Yesterday in our zoom staff catch up my colleague explained that for her; life in lockdown was just like an incomplete sentence. She went on to say that so many things in the past year have reached an end but were not actually completed. It was as if they were just left hanging...  

Her example was finishing university and not having had her graduation ceremony.  My then Year 6 daughter, had spent so much time preparing for her SAT’s exam that she never sat and dreamed about her end of primary school leavers party that never happened. For many of us, Christmas was organized, plans set into place, presents bought for friends and family, and then at the last minute the rug was pulled out from underneath us and none of these things happened leaving an incomplete sentence…  

Like in the famous book series Narnia, C.S Lewis writes “It is always winter but never Christmas”. Luckily for us, we did get Christmas albeit very different from previous celebrations.  

It got me thinking about unmet expectations - something that I think we can all relate to in one way or another in this season. There is a Proverb that says, “Hope deferred makes the heart sick, but a longing fulfilled is a tree of life”. 

Our prime minister’s promise of schools opening feels like one of those situations currently. The D day constantly changing on a regular basis leaving our hopes dashed. 

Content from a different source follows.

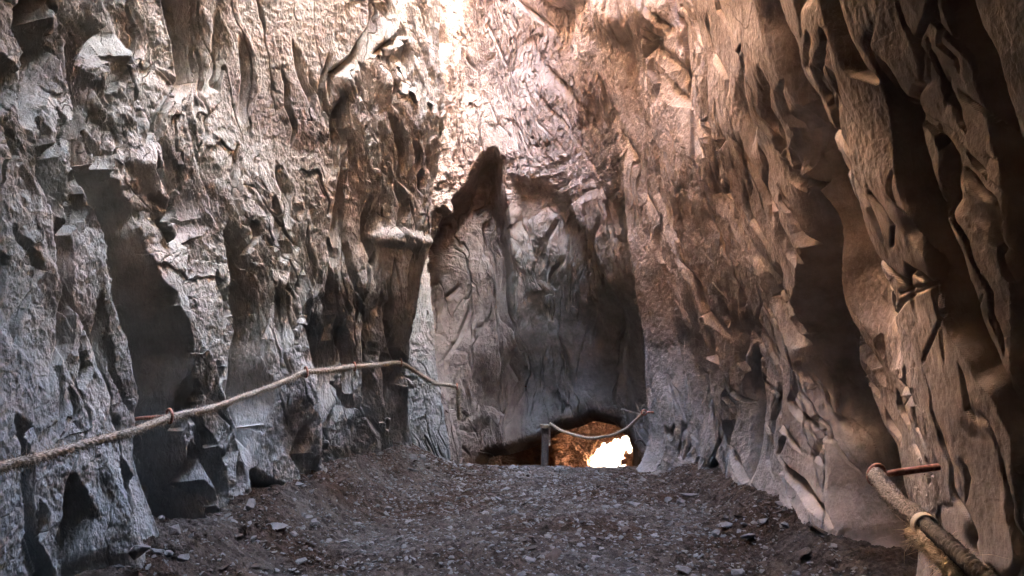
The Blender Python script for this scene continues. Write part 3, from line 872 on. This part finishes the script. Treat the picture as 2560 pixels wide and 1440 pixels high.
rope("frayed_end", r2, 0.026, M_ROPE_P, parent=root, hair=1600, hl=.014, hw=.022, seed=4, step=.003, pitch=.3)
def tube(name, c_, rad, mat, parent=None, k=12):
    c_ = np.array(c_, float)
    T, Nn, Bb = frames(c_)
    a_ = np.linspace(0, 2 * np.pi, k, endpoint=False)
    rad = np.broadcast_to(np.asarray(rad, float), (len(c_),))
    V_ = c_[:, None] + rad[:, None, None] * (np.cos(a_)[None, :, None] * Nn[:, None] + np.sin(a_)[None, :, None] * Bb[:, None])
    n = len(c_); i = np.arange(n - 1)[:, None] * k; j = np.arange(k)[None, :]; j2 = (j + 1) % k
    F_ = np.stack([i + j, i + j2, i + k + j2, i + k + j], -1).reshape(-1, 4)
    V_ = np.concatenate([V_.reshape(-1, 3), c_[:1], c_[-1:]])
    o0 = n * k; b = (n - 1) * k; ar = np.arange(k)
    cp = np.concatenate([np.stack([np.full(k, o0), ar, (ar + 1) % k, np.full(k, o0)], 1), np.stack([np.full(k, o0 + 1), b + (ar + 1) % k, b + ar, np.full(k, o0 + 1)], 1)])
    return build_mixed(name, V_, np.concatenate([F_, cp]), mat, parent)
cR = spline(rr, 60)
k0 = 30
T, Nn, Bb = frames(cR)
ctr = P(2308, 1310, 1.6)
kk = int(np.argmin(np.linalg.norm(cR - ctr, axis=1)))
tt = T[kk]; n_, b_ = Nn[kk], Bb[kk]
wraps = []
for q in np.linspace(0, 1, 90):
    an = q * 2 * np.pi * 5
    wraps.append(cR[kk] + tt * (q - .5) * .03 + (n_ * math.cos(an) + b_ * math.sin(an)) * 0.0245)
tube("wire_wrap", wraps, 0.0022, M_WIRE, root, 8)

def eye_bolt(ring_c, wall_p, label, rr_=0.033, tr=0.0065, sr=0.010):
    """ring round the rope, shank driven into the wall"""
    ring_c = np.array(ring_c, float); wall_p = np.array(wall_p, float)
    t = bpy.data.objects.new("eye_bolt", None); COL.objects.link(t)
    t.location = ring_c
    tag(t, label, "bolt", "rusty eye bolts holding the rope")
    d = wall_p - ring_c; ln_ = np.linalg.norm(d); d /= ln_
    upv = np.array([0, 0, 1.0])
    e2 = upv - d * np.dot(upv, d); e2 /= np.linalg.norm(e2)
    a_ = np.linspace(0, 2 * np.pi, 33)
    ring = [d * math.cos(q) * rr_ + e2 * math.sin(q) * rr_ for q in a_]
    ring_o = tube("ring", ring, tr, M_RUST, t, 10)
    sh = [d * (rr_ - .004 + (ln_ - rr_ + .06) * q) + e2 * (-.0) for q in np.linspace(0, 1, 8)]
    tube("shank", sh, [sr * .8] + [sr] * 7, M_RUST, t, 10)
    return t
eye_bolt(P(424, 1040, 3.68 * LRS), P(350, 1046, 3.8), "rusty eye bolt crossing the big dark fissure, nearest on the left wall")
eye_bolt(P(765, 930, 5.14 * LRS), P(733, 936, 5.2), "rusty eye bolt where the left rope bends beneath a crumbling rib")
eye_bolt(P(886, 916, 5.69 * LRS), P(855, 914, 5.8), "rusty eye bolt midway along the level stretch of left rope", .03)
eye_bolt(P(1002, 906, 6.44 * LRS), P(975, 906, 6.55), "rusty eye bolt at the corner where the left rope turns down", .03)
eye_bolt(P(1142, 966, 7.3 * LRS), P(1125, 962, 7.5), "small rusty eye bolt at the far end of the left rope", .028)
eye_bolt(P(2192, 1188, 2.27), P(2310, 1172, 2.32), "red rusted eye bolt on the right wall holding the frayed rope", .031, .0065, .011)
eye_bolt(P(1610, 1031, 6.88), P(1645, 1030, 6.9), "small dark eye bolt on the far right slab holding the sagging rope", .024, .006)

# post with the end of the sagging rope
t = bpy.data.objects.new("wooden_post", None); COL.objects.link(t)
pb = P(1362, 1062, 7.42); t.location = (pb[0], pb[1], -0.95)
tag(t, "thin dark post standing beyond the floor edge, rope tied at its top", "post")
hgt = pb[2] + 0.95
tube("shaft", [(0.004 * math.sin(q * 9), 0.003 * math.cos(q * 7), hgt * q) for q in np.linspace(0, 1, 14)], [0.036] * 13 + [0.03], M_DARK, t, 9)
tube("rope_binding", [(0.04 * math.cos(q), 0.04 * math.sin(q), hgt - .03 + q * .0018) for q in np.linspace(0, 18, 80)], 0.007, M_ROPE, t, 6)
tube("rope_tail", [(0.05, -.02, hgt - .01), (0.05, -.03, hgt - .08), (0.047, -.03, hgt - .2)], 0.006, M_ROPE, t, 6)
# curved iron hook on the wall behind the opening
hk = [P(1588 + 26 * q, 1108 - 12 * math.sin(q * 3.0) + 8 * q, 8.0) for q in np.linspace(0, 1, 14)]
h0 = np.array(hk[0])
o = tube("iron_hook", [np.array(p) - h0 for p in hk], 0.011, M_DARK)
o.location = h0
tag(o, "small black curved hook jutting beside the bright opening", "hook")
print("verts", NT * NZ)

So how do we handle situations where we have no hope?  

You cannot control your circumstances, but you can control how you react to them.  I read this quote by Dr Caroline Leaf that said, “A negative mind will never give you a positive life.” She went on to explain that we need to find ways to accept what we can’t change and focus on the positives of what we can.  I am not making any plans for when my children go back to school but I am going to plan the heck out of our half term break as that is something that I can do something about.  

Let’s take life, for now, one day at a time, acknowledging that while we may not be able to put an ending to that sentence or add that last puzzle piece to complete the picture, we need to make an effort to make peace with the now.